__SET PROBLEM__
Restate the records below word for word, and omit the images they hold.

__EXERCISE MATERIALS__
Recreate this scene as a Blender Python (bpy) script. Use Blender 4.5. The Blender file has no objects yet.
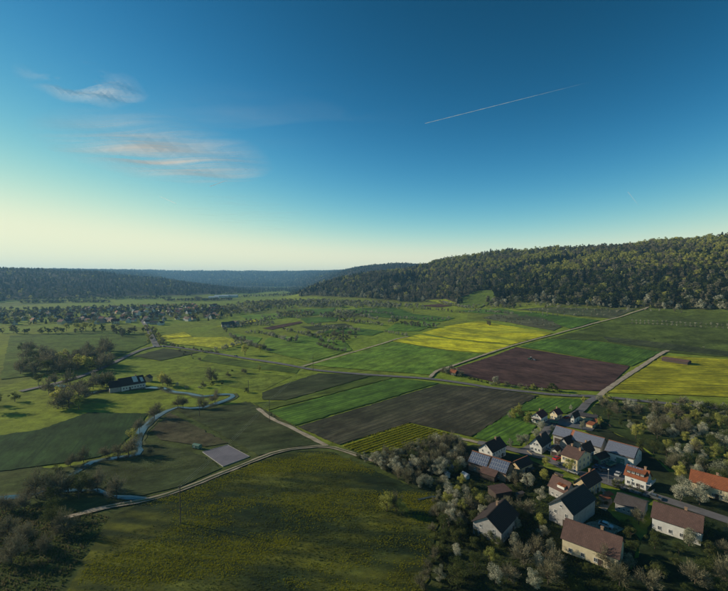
import bpy, bmesh, math, random
import numpy as np
from mathutils import Vector, Matrix, noise as mnoise
from mathutils.geometry import delaunay_2d_cdt
R = math.radians
rnd = random.Random(7)
sc = bpy.context.scene
COL = sc.collection

# ------------------------------------------------------------------ camera
CAMH = 80.0; F = 415.0; CX, CY = 364.0, 295.5
PITCH = math.atan(15.5 / F)
cd = bpy.data.cameras.new('camera'); cam = bpy.data.objects.new('camera', cd); COL.objects.link(cam)
cam.location = (0, 0, CAMH); cam.rotation_euler = (R(90) - PITCH, 0, 0)
cd.sensor_width = 36; cd.lens = 36 * F / 728; cd.clip_start = 0.5; cd.clip_end = 200000
sc.camera = cam
# ------------------------------------------------------------------ sky and sun
SUN_EL = R(20); SUN_AZ = R(-73)                      # azimuth measured from the view direction, minus = left
w = bpy.data.worlds.new('World'); sc.world = w; w.use_nodes = True
nt = w.node_tree; nt.nodes.clear()
sky = nt.nodes.new('ShaderNodeTexSky'); sky.sky_type = 'NISHITA'; sky.sun_disc = False
sky.sun_elevation = SUN_EL; sky.sun_rotation = SUN_AZ
sky.air_density = 1.0; sky.dust_density = 0.6; sky.ozone_density = 1.0; sky.altitude = 8000
bg = nt.nodes.new('ShaderNodeBackground'); bg.inputs[1].default_value = 0.10
out = nt.nodes.new('ShaderNodeOutputWorld')
# one film-like colour curve over the whole sky (per channel: gain * x ** gamma), the same in every direction
sepc = nt.nodes.new('ShaderNodeSeparateColor'); comc = nt.nodes.new('ShaderNodeCombineColor'); nt.links.new(sky.outputs[0], sepc.inputs[0])
for ch, (gm, gn, mx_) in enumerate(((3.4, 285, .95), (2.05, 18.5, .97), (2.3, 18, .65))):
    q_ = sepc.outputs[ch]                            # film curve with a soft shoulder: mx (1 - exp(-gain x^gamma / mx))
    for op, v in (('MULTIPLY', .1), ('POWER', gm), ('MULTIPLY', -gn / mx_), ('EXPONENT', 0), ('MULTIPLY', -1), ('ADD', 1), ('MULTIPLY', mx_ / 1.274 * 10)):
        mm = nt.nodes.new('ShaderNodeMath'); mm.operation = op; nt.links.new(q_, mm.inputs[0]); mm.inputs[1].default_value = v; q_ = mm.outputs[0]
    nt.links.new(q_, comc.inputs[ch])
nt.links.new(comc.outputs[0], bg.inputs[0]); nt.links.new(bg.outputs[0], out.inputs[0])
sl = bpy.data.lights.new('sun', 'SUN'); sl.energy = 4.5; sl.angle = R(0.5); sl.color = (1.0, 0.86, 0.64)
so = bpy.data.objects.new('sun', sl); COL.objects.link(so)
sdir = Vector((math.sin(SUN_AZ) * math.cos(SUN_EL), math.cos(SUN_AZ) * math.cos(SUN_EL), math.sin(SUN_EL)))
so.rotation_euler = sdir.to_track_quat('Z', 'Y').to_euler()
sc.view_settings.view_transform = 'Standard'; sc.view_settings.look = 'None'
sc.view_settings.exposure = 0.35; sc.view_settings.gamma = 1.0
sc.cycles.use_denoising = True
sc.cycles.max_bounces = 6; sc.cycles.transparent_max_bounces = 16; sc.cycles.volume_bounces = 1

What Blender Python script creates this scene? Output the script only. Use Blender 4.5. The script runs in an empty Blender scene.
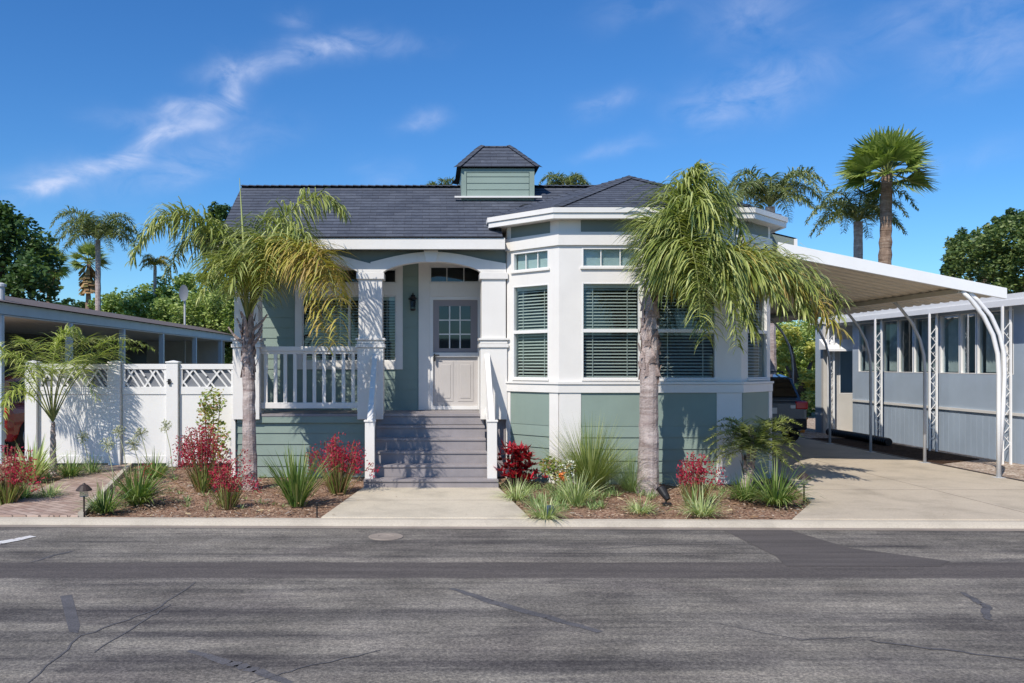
import bpy, bmesh, math, random
from mathutils import Vector, Matrix, noise
random.seed(7)
S = bpy.context.scene
C = S.collection
R = math.radians
# ------------------------------------------------------------------ camera
F = 858.0; CX = 431.0; CY = 364.0; EYE = 1.93
cam_d = bpy.data.cameras.new('camera'); cam = bpy.data.objects.new('camera', cam_d); C.objects.link(cam)
cam.location = (0, 0, EYE); cam.rotation_euler = (R(90), 0, 0)
cam_d.sensor_width = 36; cam_d.lens = F/1024*36
cam_d.shift_x = (512-CX)/1024; cam_d.shift_y = (CY-341.5)/1024
cam_d.clip_end = 3000; cam_d.clip_start = .05
S.camera = cam
# ------------------------------------------------------------------ sun + sky
SD = Vector((.65, 1, -1.25)).normalized()
sun_d = bpy.data.lights.new('sun', 'SUN'); sun = bpy.data.objects.new('sun', sun_d); C.objects.link(sun)
sun_d.energy = 4.6; sun_d.angle = R(.5); sun_d.color = (1, .93, .83)
sun.rotation_euler = SD.to_track_quat('-Z', 'Y').to_euler(); sun.location = (0, 0, 30)
W = bpy.data.worlds.new('World'); S.world = W; W.use_nodes = True
nt = W.node_tree; nt.nodes.clear()
def N(nt, t, **k):
    n = nt.nodes.new(t)
    for a, b in k.items(): setattr(n, a, b)
    return n
def math_(nt, op, a, b=None, c=None, clamp=False):
    n = N(nt, 'ShaderNodeMath', operation=op); n.use_clamp = clamp
    for i, v in enumerate((a, b, c)):
        if v is None: continue
        if isinstance(v, (int, float)): n.inputs[i].default_value = v
        else: nt.links.new(v, n.inputs[i])
    return n.outputs[0]
sky = N(nt, 'ShaderNodeTexSky', sky_type='NISHITA'); sky.sun_disc = False
sky.sun_elevation = math.asin(-SD.z); sky.sun_rotation = math.atan2(-SD.x, -SD.y) % (2*math.pi)
sky.air_density = 1.0; sky.dust_density = .25; sky.ozone_density = 2.2
tc = N(nt, 'ShaderNodeTexCoord'); sep = N(nt, 'ShaderNodeSeparateXYZ'); nt.links.new(tc.outputs['Generated'], sep.inputs[0])
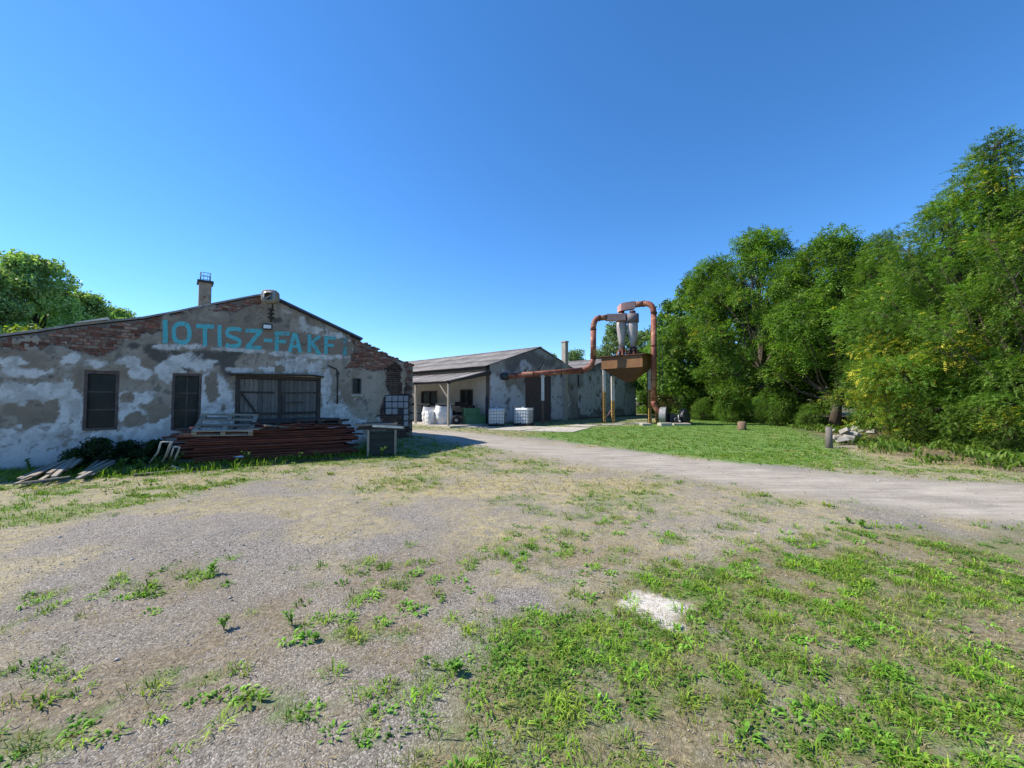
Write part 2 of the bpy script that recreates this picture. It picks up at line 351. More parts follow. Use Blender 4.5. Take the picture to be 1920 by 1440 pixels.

__EXERCISE RESULT__
Recreate this scene as a Blender Python (bpy) script. Use Blender 4.5. The Blender file has no objects yet.
import bpy, bmesh, math, random
import numpy as np
from mathutils import Vector, Matrix, noise as mnoise
from mathutils.geometry import delaunay_2d_cdt
R = math.radians
rnd = random.Random(7)
sc = bpy.context.scene
COL = sc.collection

# ------------------------------------------------------------------ camera
CAMH = 80.0; F = 415.0; CX, CY = 364.0, 295.5
PITCH = math.atan(15.5 / F)
cd = bpy.data.cameras.new('camera'); cam = bpy.data.objects.new('camera', cd); COL.objects.link(cam)
cam.location = (0, 0, CAMH); cam.rotation_euler = (R(90) - PITCH, 0, 0)
cd.sensor_width = 36; cd.lens = 36 * F / 728; cd.clip_start = 0.5; cd.clip_end = 200000
sc.camera = cam
# ------------------------------------------------------------------ sky and sun
SUN_EL = R(20); SUN_AZ = R(-73)                      # azimuth measured from the view direction, minus = left
w = bpy.data.worlds.new('World'); sc.world = w; w.use_nodes = True
nt = w.node_tree; nt.nodes.clear()
sky = nt.nodes.new('ShaderNodeTexSky'); sky.sky_type = 'NISHITA'; sky.sun_disc = False
sky.sun_elevation = SUN_EL; sky.sun_rotation = SUN_AZ
sky.air_density = 1.0; sky.dust_density = 0.6; sky.ozone_density = 1.0; sky.altitude = 8000
bg = nt.nodes.new('ShaderNodeBackground'); bg.inputs[1].default_value = 0.10
out = nt.nodes.new('ShaderNodeOutputWorld')
# one film-like colour curve over the whole sky (per channel: gain * x ** gamma), the same in every direction
sepc = nt.nodes.new('ShaderNodeSeparateColor'); comc = nt.nodes.new('ShaderNodeCombineColor'); nt.links.new(sky.outputs[0], sepc.inputs[0])
for ch, (gm, gn, mx_) in enumerate(((3.4, 285, .95), (2.05, 18.5, .97), (2.3, 18, .65))):
    q_ = sepc.outputs[ch]                            # film curve with a soft shoulder: mx (1 - exp(-gain x^gamma / mx))
    for op, v in (('MULTIPLY', .1), ('POWER', gm), ('MULTIPLY', -gn / mx_), ('EXPONENT', 0), ('MULTIPLY', -1), ('ADD', 1), ('MULTIPLY', mx_ / 1.274 * 10)):
        mm = nt.nodes.new('ShaderNodeMath'); mm.operation = op; nt.links.new(q_, mm.inputs[0]); mm.inputs[1].default_value = v; q_ = mm.outputs[0]
    nt.links.new(q_, comc.inputs[ch])
nt.links.new(comc.outputs[0], bg.inputs[0]); nt.links.new(bg.outputs[0], out.inputs[0])
sl = bpy.data.lights.new('sun', 'SUN'); sl.energy = 4.5; sl.angle = R(0.5); sl.color = (1.0, 0.86, 0.64)
so = bpy.data.objects.new('sun', sl); COL.objects.link(so)
sdir = Vector((math.sin(SUN_AZ) * math.cos(SUN_EL), math.cos(SUN_AZ) * math.cos(SUN_EL), math.sin(SUN_EL)))
so.rotation_euler = sdir.to_track_quat('Z', 'Y').to_euler()
sc.view_settings.view_transform = 'Standard'; sc.view_settings.look = 'None'
sc.view_settings.exposure = 0.35; sc.view_settings.gamma = 1.0
sc.cycles.use_denoising = True
sc.cycles.max_bounces = 6; sc.cycles.transparent_max_bounces = 16; sc.cycles.volume_bounces = 1

What Blender Python script creates this scene? Output the script only. Use Blender 4.5. The script runs in an empty Blender scene.
import bpy, bmesh, math, random
from mathutils import Vector, Matrix, noise
random.seed(7)
S = bpy.context.scene
C = S.collection
R = math.radians
# ------------------------------------------------------------------ camera
F = 858.0; CX = 431.0; CY = 364.0; EYE = 1.93
cam_d = bpy.data.cameras.new('camera'); cam = bpy.data.objects.new('camera', cam_d); C.objects.link(cam)
cam.location = (0, 0, EYE); cam.rotation_euler = (R(90), 0, 0)
cam_d.sensor_width = 36; cam_d.lens = F/1024*36
cam_d.shift_x = (512-CX)/1024; cam_d.shift_y = (CY-341.5)/1024
cam_d.clip_end = 3000; cam_d.clip_start = .05
S.camera = cam
# ------------------------------------------------------------------ sun + sky
SD = Vector((.65, 1, -1.25)).normalized()
sun_d = bpy.data.lights.new('sun', 'SUN'); sun = bpy.data.objects.new('sun', sun_d); C.objects.link(sun)
sun_d.energy = 4.6; sun_d.angle = R(.5); sun_d.color = (1, .93, .83)
sun.rotation_euler = SD.to_track_quat('-Z', 'Y').to_euler(); sun.location = (0, 0, 30)
W = bpy.data.worlds.new('World'); S.world = W; W.use_nodes = True
nt = W.node_tree; nt.nodes.clear()
def N(nt, t, **k):
    n = nt.nodes.new(t)
    for a, b in k.items(): setattr(n, a, b)
    return n
def math_(nt, op, a, b=None, c=None, clamp=False):
    n = N(nt, 'ShaderNodeMath', operation=op); n.use_clamp = clamp
    for i, v in enumerate((a, b, c)):
        if v is None: continue
        if isinstance(v, (int, float)): n.inputs[i].default_value = v
        else: nt.links.new(v, n.inputs[i])
    return n.outputs[0]
sky = N(nt, 'ShaderNodeTexSky', sky_type='NISHITA'); sky.sun_disc = False
sky.sun_elevation = math.asin(-SD.z); sky.sun_rotation = math.atan2(-SD.x, -SD.y) % (2*math.pi)
sky.air_density = 1.0; sky.dust_density = .25; sky.ozone_density = 2.2
tc = N(nt, 'ShaderNodeTexCoord'); sep = N(nt, 'ShaderNodeSeparateXYZ'); nt.links.new(tc.outputs['Generated'], sep.inputs[0])
Write part 2 of the bpy script that recreates this picture. It picks up at line 351. More parts follow. Use Blender 4.5. Take the picture to be 1920 by 1440 pixels.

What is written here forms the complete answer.